Plus sign indicates that the moment of force rotates rod counterclockwise.

Moment of force 2 :

τ₂ = F₂ r sin 90^o = (0,4 N)(1 m)(1) = -0,4 N

Minus sign indicates that the moment of force rotates rod clockwise.

Moment of force 3 :

τ₃ = F₃ r sin 90^o = (4,8 N)(2 m)(1) = -9,6 N

Minus sign indicates that the moment of force rotates rod clockwise.

The resultant of the moment of force :

Στ = τ₁ – τ₂ – τ₃ = 8 – 0,4 – 9,6 = 8 – 10 = 2 N.m

Plus sign indicates that the moment of force rotates rod counterclockwise.

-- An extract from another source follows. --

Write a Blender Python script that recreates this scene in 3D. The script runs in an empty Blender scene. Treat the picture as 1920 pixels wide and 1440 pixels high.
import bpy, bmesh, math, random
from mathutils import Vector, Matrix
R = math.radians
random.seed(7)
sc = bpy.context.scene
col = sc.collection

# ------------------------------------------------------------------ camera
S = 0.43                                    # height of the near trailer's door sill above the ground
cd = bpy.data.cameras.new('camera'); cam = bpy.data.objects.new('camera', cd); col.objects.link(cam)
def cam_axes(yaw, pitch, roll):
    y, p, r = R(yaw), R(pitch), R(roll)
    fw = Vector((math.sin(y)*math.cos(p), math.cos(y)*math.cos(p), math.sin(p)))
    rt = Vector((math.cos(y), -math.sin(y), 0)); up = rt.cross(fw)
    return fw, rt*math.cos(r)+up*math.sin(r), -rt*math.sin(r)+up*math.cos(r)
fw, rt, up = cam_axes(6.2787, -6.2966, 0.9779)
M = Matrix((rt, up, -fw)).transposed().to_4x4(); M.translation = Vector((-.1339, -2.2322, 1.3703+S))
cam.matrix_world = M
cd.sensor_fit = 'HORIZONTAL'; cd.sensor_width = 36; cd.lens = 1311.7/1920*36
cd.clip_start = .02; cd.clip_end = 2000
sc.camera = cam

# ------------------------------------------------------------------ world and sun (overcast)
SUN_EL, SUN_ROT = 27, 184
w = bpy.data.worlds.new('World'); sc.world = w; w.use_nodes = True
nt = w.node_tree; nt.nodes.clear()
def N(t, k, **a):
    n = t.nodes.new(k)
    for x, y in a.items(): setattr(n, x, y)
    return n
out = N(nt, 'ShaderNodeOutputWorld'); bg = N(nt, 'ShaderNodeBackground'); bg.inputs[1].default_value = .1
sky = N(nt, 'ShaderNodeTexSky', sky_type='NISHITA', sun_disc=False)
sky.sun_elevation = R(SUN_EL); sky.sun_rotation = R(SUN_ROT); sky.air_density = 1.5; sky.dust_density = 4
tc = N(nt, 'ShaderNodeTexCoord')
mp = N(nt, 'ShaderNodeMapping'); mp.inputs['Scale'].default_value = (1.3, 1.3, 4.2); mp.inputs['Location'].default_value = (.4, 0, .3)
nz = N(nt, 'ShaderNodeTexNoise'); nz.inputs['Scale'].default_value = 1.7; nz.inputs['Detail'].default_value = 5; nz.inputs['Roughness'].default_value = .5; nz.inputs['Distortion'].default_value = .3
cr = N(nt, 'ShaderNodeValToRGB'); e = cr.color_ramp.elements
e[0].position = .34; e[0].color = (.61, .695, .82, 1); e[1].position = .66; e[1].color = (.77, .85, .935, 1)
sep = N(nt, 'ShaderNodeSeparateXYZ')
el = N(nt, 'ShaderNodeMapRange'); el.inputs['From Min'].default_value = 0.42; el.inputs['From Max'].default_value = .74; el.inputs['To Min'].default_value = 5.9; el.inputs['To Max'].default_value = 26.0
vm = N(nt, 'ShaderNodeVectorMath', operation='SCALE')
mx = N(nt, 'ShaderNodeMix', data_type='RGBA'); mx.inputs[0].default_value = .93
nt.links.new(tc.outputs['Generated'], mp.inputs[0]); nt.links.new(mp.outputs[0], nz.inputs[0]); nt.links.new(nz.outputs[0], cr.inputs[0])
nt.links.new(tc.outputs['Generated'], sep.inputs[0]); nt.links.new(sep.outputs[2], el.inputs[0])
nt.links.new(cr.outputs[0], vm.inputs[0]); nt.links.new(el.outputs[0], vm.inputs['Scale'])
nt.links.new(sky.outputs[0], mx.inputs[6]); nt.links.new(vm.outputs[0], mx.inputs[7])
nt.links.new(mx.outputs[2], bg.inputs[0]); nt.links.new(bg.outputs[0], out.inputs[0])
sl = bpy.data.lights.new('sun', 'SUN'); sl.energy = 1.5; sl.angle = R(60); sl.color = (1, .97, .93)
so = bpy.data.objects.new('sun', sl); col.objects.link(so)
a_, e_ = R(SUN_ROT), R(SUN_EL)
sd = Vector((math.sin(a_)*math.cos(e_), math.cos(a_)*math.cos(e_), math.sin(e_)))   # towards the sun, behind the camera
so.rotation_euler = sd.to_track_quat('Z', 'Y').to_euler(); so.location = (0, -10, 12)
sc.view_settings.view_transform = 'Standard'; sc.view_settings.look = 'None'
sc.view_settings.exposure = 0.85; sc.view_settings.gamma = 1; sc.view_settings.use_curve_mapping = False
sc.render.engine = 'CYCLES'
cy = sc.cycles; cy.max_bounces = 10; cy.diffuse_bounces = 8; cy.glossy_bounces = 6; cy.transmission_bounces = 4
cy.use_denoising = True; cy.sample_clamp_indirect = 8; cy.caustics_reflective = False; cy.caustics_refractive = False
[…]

6. What is the resultant of the moment of force about the axis of rotation at point O by forces acts on the rod, as shown in the figure below?

Known :

The axis of rotation at point O.

Force 1 (F₁) = 6 Newton

The distance between the line of action of F₁ with the axis of rotation (r₁) = 1 meter

Force 2 (F₂) = 6 Newton

The distance between the line of action of F₂ with the axis of rotation (r₂) = 2 meters

Force 3 (F₃) = 4 Newton

The distance between the line of action of F₃ with the axis of rotation (r₃) = 2 meters

Wanted: The resultant of the moment of force about point C

Solution :

Moment of force 1 :

τ₁ = F₁ l₁ = (6 N)(1 m) = 6 Nm

Plus sign indicates that the moment of force rotates rod counterclockwise.

Moment of force 2 :

τ₂ = F₂ r₂ sin 30^o = (6 N)(2 m)(0,5)= 6 Nm

Plus sign indicates that the moment of force rotates rod counterclockwise.

Moment of force 3 :

τ₃ = F₃ l₃ = (4 N)(2 m) = -8 Nm

Minus sign indicates that the moment of force rotates rod clockwise.

The resultant of the moment of force :

Στ = τ₁ + τ₂ – τ₃ = 6 + 6 – 8 = 4 N.m

Plus sign indicates that the moment of force rotates rod counterclockwise.